Really depends on what you play.
I had an 8350 at 4.7ghz, and an R9 290 when those came out. No kidding, the GPU would only run at 70% in many areas of BF3, BF4, and many other AAA titles at the time. If you play a lot of indie games, many of those aren't optimized well, and unusual bottlenecks with FX CPU's form because of that as well.
Anyways, got the 4790k the week it came out. Still have it at stock, and I instantly gained 10-20fps in most games, and my GPU runs at 99% every single title I own now. Why pay $650 for a 980ti when you just get the performance of a $310 970 out of it? Don't choke your hardware, get your money's worth. CPU/GPU balance is not a myth, most gamers overlook it.
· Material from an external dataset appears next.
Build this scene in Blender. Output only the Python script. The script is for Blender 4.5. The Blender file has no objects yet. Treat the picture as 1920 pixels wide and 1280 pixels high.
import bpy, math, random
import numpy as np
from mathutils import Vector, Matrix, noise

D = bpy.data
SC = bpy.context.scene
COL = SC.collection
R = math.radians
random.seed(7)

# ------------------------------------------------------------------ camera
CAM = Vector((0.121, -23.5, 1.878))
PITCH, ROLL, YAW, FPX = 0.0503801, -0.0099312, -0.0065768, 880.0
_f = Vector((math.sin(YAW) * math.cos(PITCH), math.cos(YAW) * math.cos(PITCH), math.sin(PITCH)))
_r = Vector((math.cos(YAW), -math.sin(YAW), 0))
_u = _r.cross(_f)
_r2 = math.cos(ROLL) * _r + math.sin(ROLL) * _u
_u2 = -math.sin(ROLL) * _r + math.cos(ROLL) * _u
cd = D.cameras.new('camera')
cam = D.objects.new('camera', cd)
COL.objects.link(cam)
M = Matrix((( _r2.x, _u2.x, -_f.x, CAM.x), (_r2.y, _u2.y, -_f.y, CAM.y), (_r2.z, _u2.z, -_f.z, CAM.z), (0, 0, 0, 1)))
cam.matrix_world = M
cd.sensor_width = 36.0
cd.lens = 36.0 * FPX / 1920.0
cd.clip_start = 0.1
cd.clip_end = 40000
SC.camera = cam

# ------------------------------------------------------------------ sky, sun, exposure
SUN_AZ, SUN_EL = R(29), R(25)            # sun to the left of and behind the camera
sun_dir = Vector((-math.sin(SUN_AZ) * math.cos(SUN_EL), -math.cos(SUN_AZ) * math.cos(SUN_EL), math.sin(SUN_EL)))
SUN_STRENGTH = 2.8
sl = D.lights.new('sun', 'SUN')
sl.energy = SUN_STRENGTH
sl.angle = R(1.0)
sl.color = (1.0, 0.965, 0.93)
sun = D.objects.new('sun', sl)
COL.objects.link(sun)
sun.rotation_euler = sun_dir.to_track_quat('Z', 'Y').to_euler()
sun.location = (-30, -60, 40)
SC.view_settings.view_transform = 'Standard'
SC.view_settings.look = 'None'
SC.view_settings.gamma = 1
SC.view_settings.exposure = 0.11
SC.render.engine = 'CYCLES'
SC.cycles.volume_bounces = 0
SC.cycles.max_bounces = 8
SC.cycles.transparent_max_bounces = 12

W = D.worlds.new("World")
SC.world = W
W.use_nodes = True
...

It is a MUCH longer story than just that, let me assure you I have credibility. Replaced eery part in my PC, even the Mobo and 8350 itself, cleaned every driver install, tried every setting combo in the book, overclocked, underclocked, reinstalled windows more times than I could count. Hundreds of wasted hours, all just trying to see why performance was so hindered. Installed the 4790k, and in 1 hour, EVERYTHING ran perfect, just like that.
If just my 290 bottled, don't want to know how the 980ti would react to certain titles :/
Notice CPU's bottle more with lower resolutions, so unless you're gaming in ultrawide 1440p or 4k, don't stick with the AMD.
It's not a bad CPU, but very bad for pairing with 780/290 or better GPU. 280x and 960 have less issues since they're slower, and about the max the 8350 can handle (remember the 7970 was the fastest GPU out when the FX series was made, and AMD didn't plan ahead).